Glaidson disse que a operação da PF impediu a GAS de honrar seus compromissos e afirmou ser possível retomar as atividades da empresa e pagar todos os clientes. “A empresa não deixou de pagar os seus clientes. Ela foi violada pela PF e paralisou suas operações”, disse. “A GAS nunca atrasou um dia em nove anos de operação. Sempre pagamos adiantado os nossos clientes.

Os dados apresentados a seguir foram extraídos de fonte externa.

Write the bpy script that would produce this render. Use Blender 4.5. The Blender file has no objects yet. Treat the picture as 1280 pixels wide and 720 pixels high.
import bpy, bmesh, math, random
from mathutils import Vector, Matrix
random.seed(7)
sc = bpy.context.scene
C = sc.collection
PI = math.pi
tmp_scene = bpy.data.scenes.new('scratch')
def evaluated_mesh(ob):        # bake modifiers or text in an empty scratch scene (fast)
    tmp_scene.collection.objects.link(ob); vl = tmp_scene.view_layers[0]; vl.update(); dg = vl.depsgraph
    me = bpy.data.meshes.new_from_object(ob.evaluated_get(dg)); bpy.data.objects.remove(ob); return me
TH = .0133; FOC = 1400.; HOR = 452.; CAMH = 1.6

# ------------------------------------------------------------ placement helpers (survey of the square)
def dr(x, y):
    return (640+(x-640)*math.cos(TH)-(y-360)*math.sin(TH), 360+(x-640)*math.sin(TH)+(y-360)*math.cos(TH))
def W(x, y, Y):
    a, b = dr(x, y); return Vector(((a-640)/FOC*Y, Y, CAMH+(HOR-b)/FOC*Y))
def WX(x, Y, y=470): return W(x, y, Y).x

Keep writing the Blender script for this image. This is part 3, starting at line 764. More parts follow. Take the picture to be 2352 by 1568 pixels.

Desbloqueando os recursos que estão nas plataformas e pegando o que foi sequestrado pela PF, a GAS tem toda condição de retornar as atividades”, acrescentou.

Outro lado: Ronaldinho Gaúcho e o irmão

Também em depoimento à CPI, Ronaldinho Gaúcho e seu irmão, Roberto de Assis Moreira, negaram ser fundadores ou sócios da empresa 18k Ronaldinho Comércio e Participações Ltda, que fazia compra e venda de moedas bitcoins. “Os sócios de tal empresa são os senhores Raphael Horácio Nunes de Oliveira e Marcelo Lara Marcelino”, afirmou Ronaldinho. Os irmãos afirmaram que jamais foi autorizado o uso do nome e da imagem de Ronaldinho pela empresa.

Ronaldinho afirmou que, em 2016, foi realizado contrato com a empresa americana 18k Watch Corporation, para a criação de uma linha de relógios com a imagem dele. Já em julho de 2019, ele assinou contrato com a empresa brasileira 18k Watch Comércio Atacadista e Varejista de Negócios, de propriedade de Marcelo Lara, autorizando o uso de imagem para outros produtos além do relógio, mas esse contrato foi rescindido em outubro de 2019. “Esse contrato nem sequer chegou a ser executado”, alegou. Ele afirma que gravou propagandas apenas para os relógios.

Roberto de Assis Moreira admitiu que manteve contrato com as empresas 18K Watches, marca de relógios esportivos, 18K Corporation e 18K Marketing Multinível, sendo remunerado por royalties. Questionado sobre qual providência adotou diante de denúncias envolvendo a 18K Ronaldinho, que usava a imagem do seu irmão, ele afirmou que “ao ver que alguma coisa estava fora do que era o contrato pela venda de relógios e outros produtos”, ele decidiu rescindir o contrato “na mesma hora”. Ele reafirmou que as imagens foram usadas indevidamente, mas negou ter processado a 18K por isso.